## WRITTEN EXERCISE
Reproduce the lines of the material exactly, excluding every image.

## SUPPLIED INFORMATION
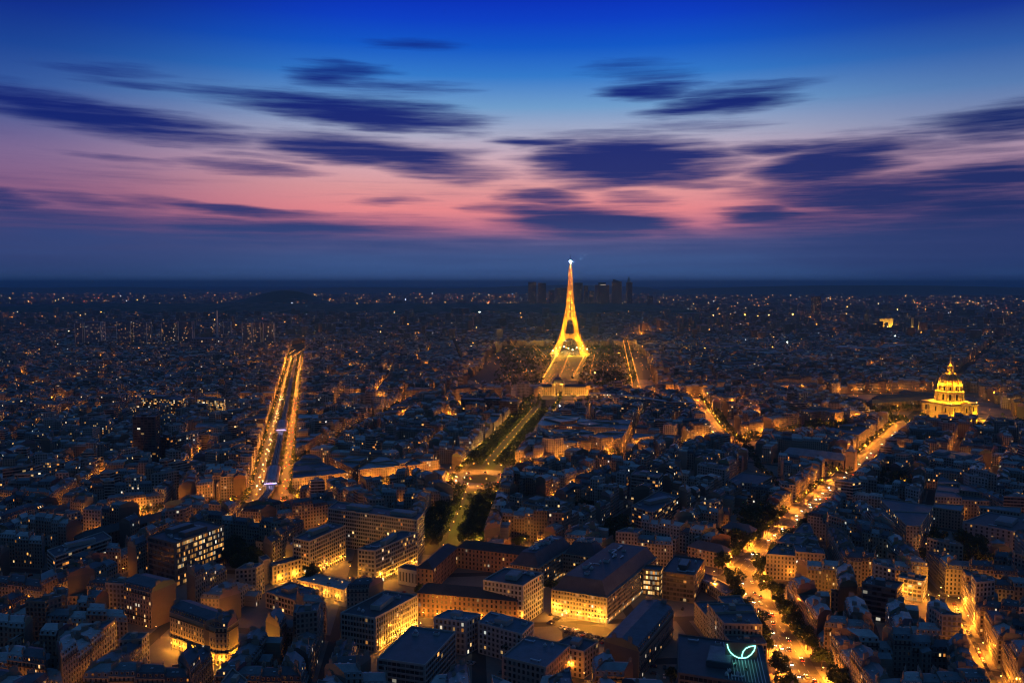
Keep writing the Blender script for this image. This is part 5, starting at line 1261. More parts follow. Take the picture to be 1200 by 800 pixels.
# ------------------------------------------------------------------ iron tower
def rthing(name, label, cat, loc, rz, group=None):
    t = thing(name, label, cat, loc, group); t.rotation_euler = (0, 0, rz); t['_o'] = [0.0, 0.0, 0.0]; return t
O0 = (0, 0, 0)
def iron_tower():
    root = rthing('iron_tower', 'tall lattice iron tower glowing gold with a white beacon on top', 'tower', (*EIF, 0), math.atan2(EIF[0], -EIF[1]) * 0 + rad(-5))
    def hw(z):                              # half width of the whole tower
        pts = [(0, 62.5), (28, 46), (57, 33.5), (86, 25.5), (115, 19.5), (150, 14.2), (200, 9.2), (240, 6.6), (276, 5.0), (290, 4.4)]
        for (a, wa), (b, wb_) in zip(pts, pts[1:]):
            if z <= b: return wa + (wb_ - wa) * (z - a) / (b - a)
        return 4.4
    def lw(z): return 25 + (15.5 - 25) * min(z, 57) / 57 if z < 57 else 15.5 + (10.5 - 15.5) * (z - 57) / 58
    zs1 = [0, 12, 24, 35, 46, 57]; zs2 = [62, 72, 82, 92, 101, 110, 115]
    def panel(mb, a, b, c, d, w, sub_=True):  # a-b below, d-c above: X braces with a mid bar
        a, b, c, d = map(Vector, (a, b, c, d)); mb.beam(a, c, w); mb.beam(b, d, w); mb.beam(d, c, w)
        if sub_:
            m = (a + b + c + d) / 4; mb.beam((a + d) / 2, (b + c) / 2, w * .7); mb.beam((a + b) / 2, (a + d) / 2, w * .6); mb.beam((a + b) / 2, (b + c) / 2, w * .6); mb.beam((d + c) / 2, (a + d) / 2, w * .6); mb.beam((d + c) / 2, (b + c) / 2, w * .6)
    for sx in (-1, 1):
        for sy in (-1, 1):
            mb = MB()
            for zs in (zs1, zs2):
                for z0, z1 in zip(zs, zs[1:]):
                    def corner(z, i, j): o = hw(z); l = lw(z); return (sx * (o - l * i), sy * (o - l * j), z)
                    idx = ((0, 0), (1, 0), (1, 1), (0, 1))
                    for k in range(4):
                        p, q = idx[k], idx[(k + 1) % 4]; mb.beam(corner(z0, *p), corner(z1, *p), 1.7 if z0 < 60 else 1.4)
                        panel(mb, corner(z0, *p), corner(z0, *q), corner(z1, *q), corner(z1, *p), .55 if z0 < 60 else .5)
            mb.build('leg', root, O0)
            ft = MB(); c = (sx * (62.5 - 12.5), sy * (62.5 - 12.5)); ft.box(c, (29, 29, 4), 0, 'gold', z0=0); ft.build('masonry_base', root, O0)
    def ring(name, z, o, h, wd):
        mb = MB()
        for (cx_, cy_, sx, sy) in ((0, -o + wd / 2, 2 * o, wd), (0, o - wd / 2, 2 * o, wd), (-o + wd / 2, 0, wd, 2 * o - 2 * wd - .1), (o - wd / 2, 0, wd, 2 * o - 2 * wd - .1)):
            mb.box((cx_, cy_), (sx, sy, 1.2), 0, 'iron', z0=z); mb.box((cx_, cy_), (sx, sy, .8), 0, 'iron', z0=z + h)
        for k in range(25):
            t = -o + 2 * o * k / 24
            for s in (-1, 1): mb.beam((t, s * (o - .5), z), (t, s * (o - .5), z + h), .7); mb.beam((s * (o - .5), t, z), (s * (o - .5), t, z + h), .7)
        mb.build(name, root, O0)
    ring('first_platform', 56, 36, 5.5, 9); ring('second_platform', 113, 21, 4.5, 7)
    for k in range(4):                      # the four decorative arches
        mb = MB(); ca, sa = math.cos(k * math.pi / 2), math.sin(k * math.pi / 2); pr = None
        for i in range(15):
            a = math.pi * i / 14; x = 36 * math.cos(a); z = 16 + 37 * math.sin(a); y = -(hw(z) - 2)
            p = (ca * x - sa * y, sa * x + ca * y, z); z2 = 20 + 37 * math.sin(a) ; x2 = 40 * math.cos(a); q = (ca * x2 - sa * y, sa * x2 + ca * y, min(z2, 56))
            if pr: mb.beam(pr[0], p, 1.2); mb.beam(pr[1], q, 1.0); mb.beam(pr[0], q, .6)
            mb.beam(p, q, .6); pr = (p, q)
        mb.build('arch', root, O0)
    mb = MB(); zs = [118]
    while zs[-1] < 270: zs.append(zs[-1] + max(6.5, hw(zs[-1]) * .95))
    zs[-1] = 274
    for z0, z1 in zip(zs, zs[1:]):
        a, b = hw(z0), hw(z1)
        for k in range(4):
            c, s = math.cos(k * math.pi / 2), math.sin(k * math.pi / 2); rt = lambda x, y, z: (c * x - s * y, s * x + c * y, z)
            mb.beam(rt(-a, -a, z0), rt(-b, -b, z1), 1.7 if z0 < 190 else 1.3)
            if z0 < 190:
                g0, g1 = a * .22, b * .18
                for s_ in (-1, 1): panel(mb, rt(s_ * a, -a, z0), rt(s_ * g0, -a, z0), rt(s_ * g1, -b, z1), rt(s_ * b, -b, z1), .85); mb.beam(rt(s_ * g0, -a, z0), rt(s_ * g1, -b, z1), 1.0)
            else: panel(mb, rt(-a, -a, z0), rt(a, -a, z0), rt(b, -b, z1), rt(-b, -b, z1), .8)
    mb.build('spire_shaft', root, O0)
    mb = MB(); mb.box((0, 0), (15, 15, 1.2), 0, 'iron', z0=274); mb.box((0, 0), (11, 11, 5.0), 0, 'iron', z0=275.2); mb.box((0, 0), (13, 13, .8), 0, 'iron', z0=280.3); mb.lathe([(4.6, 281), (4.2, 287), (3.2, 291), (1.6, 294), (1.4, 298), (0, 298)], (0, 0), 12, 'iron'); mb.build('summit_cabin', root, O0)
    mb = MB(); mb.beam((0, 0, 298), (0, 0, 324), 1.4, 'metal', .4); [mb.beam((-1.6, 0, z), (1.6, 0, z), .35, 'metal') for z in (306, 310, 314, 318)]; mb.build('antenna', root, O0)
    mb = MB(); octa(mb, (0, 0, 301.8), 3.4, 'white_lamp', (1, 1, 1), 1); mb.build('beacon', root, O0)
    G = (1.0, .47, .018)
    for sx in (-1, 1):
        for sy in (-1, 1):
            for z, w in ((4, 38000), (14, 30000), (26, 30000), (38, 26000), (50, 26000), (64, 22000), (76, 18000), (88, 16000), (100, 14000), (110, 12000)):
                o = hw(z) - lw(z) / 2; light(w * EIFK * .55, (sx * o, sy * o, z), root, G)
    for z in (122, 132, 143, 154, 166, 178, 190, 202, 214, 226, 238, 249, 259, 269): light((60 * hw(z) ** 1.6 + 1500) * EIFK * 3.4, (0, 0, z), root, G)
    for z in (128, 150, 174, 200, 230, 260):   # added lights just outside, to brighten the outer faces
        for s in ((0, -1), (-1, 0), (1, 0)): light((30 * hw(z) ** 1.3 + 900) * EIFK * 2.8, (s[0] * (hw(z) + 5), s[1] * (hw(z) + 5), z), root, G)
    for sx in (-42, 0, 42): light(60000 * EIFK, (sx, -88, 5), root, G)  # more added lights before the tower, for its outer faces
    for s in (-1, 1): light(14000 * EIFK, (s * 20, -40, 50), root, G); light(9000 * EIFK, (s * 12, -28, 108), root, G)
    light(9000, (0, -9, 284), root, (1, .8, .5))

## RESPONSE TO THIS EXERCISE
Keep writing the Blender script for this image. This is part 5, starting at line 1261. More parts follow. Take the picture to be 1200 by 800 pixels.
# ------------------------------------------------------------------ iron tower
def rthing(name, label, cat, loc, rz, group=None):
    t = thing(name, label, cat, loc, group); t.rotation_euler = (0, 0, rz); t['_o'] = [0.0, 0.0, 0.0]; return t
O0 = (0, 0, 0)
def iron_tower():
    root = rthing('iron_tower', 'tall lattice iron tower glowing gold with a white beacon on top', 'tower', (*EIF, 0), math.atan2(EIF[0], -EIF[1]) * 0 + rad(-5))
    def hw(z):                              # half width of the whole tower
        pts = [(0, 62.5), (28, 46), (57, 33.5), (86, 25.5), (115, 19.5), (150, 14.2), (200, 9.2), (240, 6.6), (276, 5.0), (290, 4.4)]
        for (a, wa), (b, wb_) in zip(pts, pts[1:]):
            if z <= b: return wa + (wb_ - wa) * (z - a) / (b - a)
        return 4.4
    def lw(z): return 25 + (15.5 - 25) * min(z, 57) / 57 if z < 57 else 15.5 + (10.5 - 15.5) * (z - 57) / 58
    zs1 = [0, 12, 24, 35, 46, 57]; zs2 = [62, 72, 82, 92, 101, 110, 115]
    def panel(mb, a, b, c, d, w, sub_=True):  # a-b below, d-c above: X braces with a mid bar
        a, b, c, d = map(Vector, (a, b, c, d)); mb.beam(a, c, w); mb.beam(b, d, w); mb.beam(d, c, w)
        if sub_:
            m = (a + b + c + d) / 4; mb.beam((a + d) / 2, (b + c) / 2, w * .7); mb.beam((a + b) / 2, (a + d) / 2, w * .6); mb.beam((a + b) / 2, (b + c) / 2, w * .6); mb.beam((d + c) / 2, (a + d) / 2, w * .6); mb.beam((d + c) / 2, (b + c) / 2, w * .6)
    for sx in (-1, 1):
        for sy in (-1, 1):
            mb = MB()
            for zs in (zs1, zs2):
                for z0, z1 in zip(zs, zs[1:]):
                    def corner(z, i, j): o = hw(z); l = lw(z); return (sx * (o - l * i), sy * (o - l * j), z)
                    idx = ((0, 0), (1, 0), (1, 1), (0, 1))
                    for k in range(4):
                        p, q = idx[k], idx[(k + 1) % 4]; mb.beam(corner(z0, *p), corner(z1, *p), 1.7 if z0 < 60 else 1.4)
                        panel(mb, corner(z0, *p), corner(z0, *q), corner(z1, *q), corner(z1, *p), .55 if z0 < 60 else .5)
            mb.build('leg', root, O0)
            ft = MB(); c = (sx * (62.5 - 12.5), sy * (62.5 - 12.5)); ft.box(c, (29, 29, 4), 0, 'gold', z0=0); ft.build('masonry_base', root, O0)
    def ring(name, z, o, h, wd):
        mb = MB()
        for (cx_, cy_, sx, sy) in ((0, -o + wd / 2, 2 * o, wd), (0, o - wd / 2, 2 * o, wd), (-o + wd / 2, 0, wd, 2 * o - 2 * wd - .1), (o - wd / 2, 0, wd, 2 * o - 2 * wd - .1)):
            mb.box((cx_, cy_), (sx, sy, 1.2), 0, 'iron', z0=z); mb.box((cx_, cy_), (sx, sy, .8), 0, 'iron', z0=z + h)
        for k in range(25):
            t = -o + 2 * o * k / 24
            for s in (-1, 1): mb.beam((t, s * (o - .5), z), (t, s * (o - .5), z + h), .7); mb.beam((s * (o - .5), t, z), (s * (o - .5), t, z + h), .7)
        mb.build(name, root, O0)
    ring('first_platform', 56, 36, 5.5, 9); ring('second_platform', 113, 21, 4.5, 7)
    for k in range(4):                      # the four decorative arches
        mb = MB(); ca, sa = math.cos(k * math.pi / 2), math.sin(k * math.pi / 2); pr = None
        for i in range(15):
            a = math.pi * i / 14; x = 36 * math.cos(a); z = 16 + 37 * math.sin(a); y = -(hw(z) - 2)
            p = (ca * x - sa * y, sa * x + ca * y, z); z2 = 20 + 37 * math.sin(a) ; x2 = 40 * math.cos(a); q = (ca * x2 - sa * y, sa * x2 + ca * y, min(z2, 56))
            if pr: mb.beam(pr[0], p, 1.2); mb.beam(pr[1], q, 1.0); mb.beam(pr[0], q, .6)
            mb.beam(p, q, .6); pr = (p, q)
        mb.build('arch', root, O0)
    mb = MB(); zs = [118]
    while zs[-1] < 270: zs.append(zs[-1] + max(6.5, hw(zs[-1]) * .95))
    zs[-1] = 274
    for z0, z1 in zip(zs, zs[1:]):
        a, b = hw(z0), hw(z1)
        for k in range(4):
            c, s = math.cos(k * math.pi / 2), math.sin(k * math.pi / 2); rt = lambda x, y, z: (c * x - s * y, s * x + c * y, z)
            mb.beam(rt(-a, -a, z0), rt(-b, -b, z1), 1.7 if z0 < 190 else 1.3)
            if z0 < 190:
                g0, g1 = a * .22, b * .18
                for s_ in (-1, 1): panel(mb, rt(s_ * a, -a, z0), rt(s_ * g0, -a, z0), rt(s_ * g1, -b, z1), rt(s_ * b, -b, z1), .85); mb.beam(rt(s_ * g0, -a, z0), rt(s_ * g1, -b, z1), 1.0)
            else: panel(mb, rt(-a, -a, z0), rt(a, -a, z0), rt(b, -b, z1), rt(-b, -b, z1), .8)
    mb.build('spire_shaft', root, O0)
    mb = MB(); mb.box((0, 0), (15, 15, 1.2), 0, 'iron', z0=274); mb.box((0, 0), (11, 11, 5.0), 0, 'iron', z0=275.2); mb.box((0, 0), (13, 13, .8), 0, 'iron', z0=280.3); mb.lathe([(4.6, 281), (4.2, 287), (3.2, 291), (1.6, 294), (1.4, 298), (0, 298)], (0, 0), 12, 'iron'); mb.build('summit_cabin', root, O0)
    mb = MB(); mb.beam((0, 0, 298), (0, 0, 324), 1.4, 'metal', .4); [mb.beam((-1.6, 0, z), (1.6, 0, z), .35, 'metal') for z in (306, 310, 314, 318)]; mb.build('antenna', root, O0)
    mb = MB(); octa(mb, (0, 0, 301.8), 3.4, 'white_lamp', (1, 1, 1), 1); mb.build('beacon', root, O0)
    G = (1.0, .47, .018)
    for sx in (-1, 1):
        for sy in (-1, 1):
            for z, w in ((4, 38000), (14, 30000), (26, 30000), (38, 26000), (50, 26000), (64, 22000), (76, 18000), (88, 16000), (100, 14000), (110, 12000)):
                o = hw(z) - lw(z) / 2; light(w * EIFK * .55, (sx * o, sy * o, z), root, G)
    for z in (122, 132, 143, 154, 166, 178, 190, 202, 214, 226, 238, 249, 259, 269): light((60 * hw(z) ** 1.6 + 1500) * EIFK * 3.4, (0, 0, z), root, G)
    for z in (128, 150, 174, 200, 230, 260):   # added lights just outside, to brighten the outer faces
        for s in ((0, -1), (-1, 0), (1, 0)): light((30 * hw(z) ** 1.3 + 900) * EIFK * 2.8, (s[0] * (hw(z) + 5), s[1] * (hw(z) + 5), z), root, G)
    for sx in (-42, 0, 42): light(60000 * EIFK, (sx, -88, 5), root, G)  # more added lights before the tower, for its outer faces
    for s in (-1, 1): light(14000 * EIFK, (s * 20, -40, 50), root, G); light(9000 * EIFK, (s * 12, -28, 108), root, G)
    light(9000, (0, -9, 284), root, (1, .8, .5))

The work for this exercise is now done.